Certain reclassifications in the Consolidated Balance Sheets' categories of prepaid expenses and other assets and investment in affiliates and other assets have been made to conform fiscal 2015 to the fiscal 2016 classifications for comparative purposes.

Recent Accounting Pronouncements

In February 2016, the Financial Accounting Standards Board ("FASB") issued Accounting Standards Update ("ASU") 2016-02, Leases (Topic 842), which provides new guidance related to accounting for leases and supercedes existing U.S. GAAP on lease accounting. The main difference between the existing guidance on accounting for leases and the new standard is that operating leases will not be recorded in the statement of financial position as assets and liabilities. The new guidance is effective for interim and annual periods beginning after December 15, 2018, with early adoption permitted. We are currently evaluating the effect that adopting this new accounting guidance will have on our consolidated results of operations, cash flows, and financial position.

In January 2016, the FASB issued ASU 2016-01, Financial Instruments - Overall: Recognition and Measurement of Financial Assets and Financial Liabilities, which affects accounting for equity investments and financial liabilities where the fair value option has been elected. The new guidance is effective for interim and annual periods beginning after December 15, 2017, which early adoption permitted. We are currently evaluating the effect that adopting this new accounting guidance will have on our consolidated results of operations, cash flows, and financial position.

In November 2015, the FASB issued ASU 2015-17, Income Taxes (Topic 740) Balance Sheet Classification of Deferred Taxes, which simplifies the presentation of deferred income taxes. Under the new accounting standard, deferred tax assets and liabilities are required to be classified as noncurrent, eliminating the prior requirement to separate deferred tax assets and liabilities into current and noncurrent.
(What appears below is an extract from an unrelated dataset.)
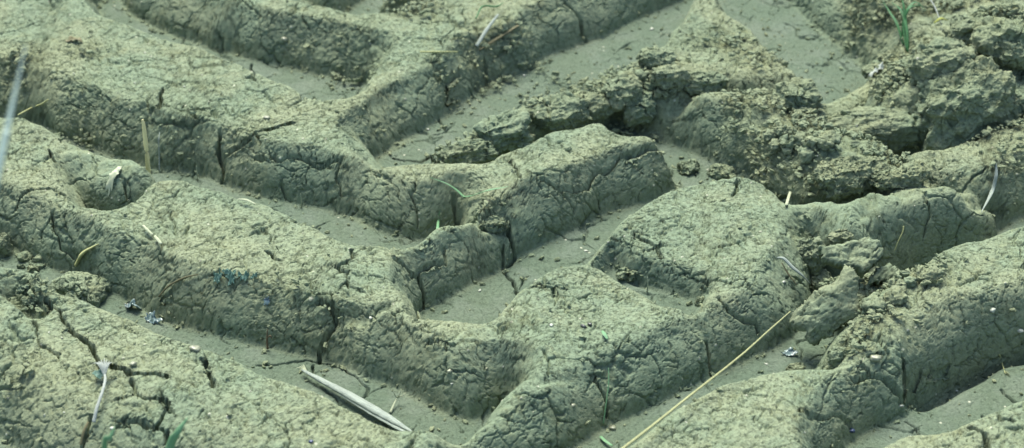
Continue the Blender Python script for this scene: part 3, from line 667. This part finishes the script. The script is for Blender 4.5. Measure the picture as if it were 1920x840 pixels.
# --- clods of mud
MUD = me.materials[0]
def mud_attrs(m, W, crumb, level=.6, seed=0):
    k = len(m.vertices)
    a = m.attributes.new('rest', 'FLOAT_VECTOR', 'POINT'); a.data.foreach_set('vector', (W+seed*.37).astype(np.float32).ravel())
    for nm, v in (('crumb', crumb), ('floor', 0.0), ('level', level)):
        a = m.attributes.new(nm, 'FLOAT', 'POINT'); a.data.foreach_set('value', np.full(k, v, np.float32))
import bmesh
ICO = {}
def ico(sub):
    if sub not in ICO:
        bm = bmesh.new(); bmesh.ops.create_icosphere(bm, subdivisions=sub, radius=1)
        ICO[sub] = (np.array([v.co[:] for v in bm.verts]), [tuple(v.index for v in f.verts) for f in bm.faces]); bm.free()
    return ICO[sub]
def n3(P, s):
    return np.array([mn.noise(Vector(p)*1.0+Vector((s, s*.3, -s))) for p in P])
def clod_mesh(name, size, seed, crumb=.6, sub=5, lump=.30, blocky=2.6):
    U, Fc = ico(sub); U = U/np.linalg.norm(U, axis=1)[:, None]
    q = (np.abs(U)**blocky).sum(1)**(-1/blocky)
    r = q*(1+lump*n3(U*1.4, seed)+lump*.5*n3(U*3.2, seed+5)+lump*.22*n3(U*7, seed+9))
    V = U*r[:, None]*np.array(size)/2
    m = bpy.data.meshes.new(name); m.from_pydata(V.tolist(), [], Fc)
    m.polygons.foreach_set('use_smooth', np.ones(len(Fc), bool)); m.materials.append(MUD)
    mud_attrs(m, V, crumb*(.75 if max(size) > .05 else .45), .6, seed); return m
def clod(px, py, wpx, hpx, label, group=None, crumb=.6, rot=None, depth=None, sub=5, sink=.30, name='mud_clod', lump=.30, blocky=2.6, seed=None):
    """px, py: middle of the clod in the picture; wpx, hpx: its size there"""
    p = hit(px, py+hpx*.25); sc = np.linalg.norm(p-cam_loc)/FPX
    size = (wpx*sc, (depth or min(wpx, hpx*1.2))*sc, hpx*sc*.95)
    seed = seed if seed is not None else rng.random()*50
    o = bpy.data.objects.new(name, clod_mesh(name, size, seed, crumb, sub, lump, blocky)); COL.objects.link(o)
    o.location = (p[0], p[1]+size[1]*.25, float(sample(Z, p[0], p[1]+size[1]*.25)) + size[2]*(.5-sink)) if False else (p[0], p[1], p[2]+size[2]*(.5-sink)*.8)
    o.rotation_euler = (rng.uniform(-.2, .2), rng.uniform(-.15, .15), rot if rot is not None else rng.uniform(-.6, .6))
    return tag(o, label, 'clod', group)

# distinct ones
clod(1655, 238, 250, 88, 'long rugged clod lying across the upper right hollow', crumb=.35, rot=.05, depth=95, sub=7, sink=.25, lump=.26, blocky=3.4, seed=4.2)
clod(1815, 190, 190, 150, 'biggest broken clod in the heap at the top right', crumb=.7, rot=.5, sub=7, depth=130, seed=9.1, blocky=3, lump=.35)
clod(1760, 110, 110, 75, 'rounded clod at the upper left of the right hand heap', crumb=.6, rot=.3, sub=6, seed=12.3)
clod(1885, 70, 120, 90, 'clod at the upper right corner of the heap', crumb=.8, rot=-.3, sub=6, seed=15.8)
clod(1820, 55, 90, 60, 'yellowish clod on top of the right hand heap', crumb=.9, rot=.2, sub=6, seed=17.8)
clod(1895, 190, 90, 80, 'clod at the right edge below the heap', crumb=.6, rot=-.3, sub=6, seed=19.8)
clod(880, 283, 130, 46, 'flat wedge clod at the left tip of the broken strip in the centre groove', crumb=.5, rot=.5, depth=50, sub=6, seed=21)
clod(945, 243, 100, 66, 'smooth topped clod in the middle of the strip in the centre groove', crumb=.25, rot=.45, sub=6, seed=22.5, blocky=3)
clod(975, 262, 60, 50, 'small clod wedged against the middle ridge rim', crumb=.4, rot=.3, sub=6, seed=23.7)
clod(1050, 208, 110, 60, 'green grey clod at the right end of the strip in the centre groove', crumb=.6, rot=.3, sub=6, seed=25)
clod(1112, 192, 70, 50, 'crumbly clod beside the channel opening', crumb=.8, rot=.3, sub=6, seed=26)
clod(1168, 165, 80, 62, 'crumbly clod at the left foot of the upper right block', crumb=.8, rot=.2, sub=6, seed=27)
clod(1200, 195, 70, 70, 'rounded clod stuck to the left corner of the upper right block', crumb=.5, rot=.1, sub=6, seed=28)
clod(1232, 108, 70, 50, 'clod on the left slope under the peak', crumb=.7, rot=.1, sub=6, seed=29)
clod(1255, 140, 70, 45, 'clod in the notch under the left slope of the peak', crumb=.6, rot=.1, sub=6, seed=30)
clod(1310, 150, 100, 42, 'long clod on the far rim of the upper right block', crumb=.5, rot=.05, sub=6, seed=31)
clod(1495, 175, 80, 70, 'crumbly clod at the right shoulder of the upper right block', crumb=.9, rot=.1, sub=6, seed=33)
clod(1590, 322, 130, 70, 'dark rounded lump of crumbs above the bowl rim', crumb=.9, rot=.2, sub=7, seed=34)
clod(1690, 330, 110, 46, 'crusted lump right of the dark crumb lump', crumb=.8, rot=.2, sub=6, seed=35)
clod(145, 540, 92, 72, 'large fallen lump lying in the lower left groove', crumb=.0, rot=-.3, sub=7, sink=.35, seed=36, lump=.22)
clod(8, 458, 36, 56, 'clod at the left edge above the lower left groove', crumb=.4, rot=.1, sub=6, seed=37)
clod(195, 533, 30, 40, 'upright little clod beside the large fallen lump', crumb=.6, sub=5, seed=38)
clod(48, 540, 34, 22, 'small clod inside the pit of the bottom left ridge', crumb=.5, sub=5, seed=39)
clod(52, 560, 30, 18, 'lower small clod inside the pit of the bottom left ridge', crumb=.5, sub=5, seed=40)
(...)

The new guidance is effective for interim and annual periods beginning after December 15, 2016, with early adoption permitted. The standard may be adopted prospectively to all deferred tax liabilities and assets or retrospectively to all periods presented. We are currently evaluating the effect that adopting ASU 2015-17 will have on our consolidated results of operations, cash flows, and financial position.

In July 2015, the FASB issued ASU 2015-11, Simplifying the Measurement of Inventory, which changes the measurement principle of inventory from the lower of cost or market to the lower of cost and net realizable value. The guidance will require prospective application at the beginning of our first quarter of fiscal 2018, but it permits adoption in an earlier period. We have evaluated the effect of adopting ASU 2015-11 and will adopt the standard at the beginning of fiscal year 2017. There will be no material impact to our consolidated results of operations, cash flows, and financial position.

In May 2014, the FASB issued ASU 2014-09, Revenue from Contracts with Customers, which was issued as a new topic, Accounting Standards Codification ("ASC") 606. The new revenue recognition standard provides a five-step analysis of transactions to determine when and how revenue is recognized. The core principle of the guidance is that a company should recognize revenue to depict the transfer of promised goods or services to customers in an amount that reflects the consideration to which the entity expects to be entitled in exchange for those goods or services. This standard will also result in enhanced disclosures about revenue, providing guidance for transactions that were not previously addressed comprehensively and improving guidance for multiple-element arrangements. The FASB recently announced plans to defer the effective adoption date for one year. ASU 2014-09 is effective for us beginning in fiscal 2019 and can be adopted by the Company either retrospectively or as a cumulative-effect adjustment as of the date of adoption. We are currently evaluating the effect that adopting ASU 2014-09 will have on our consolidated results of operations, cash flows, and financial position.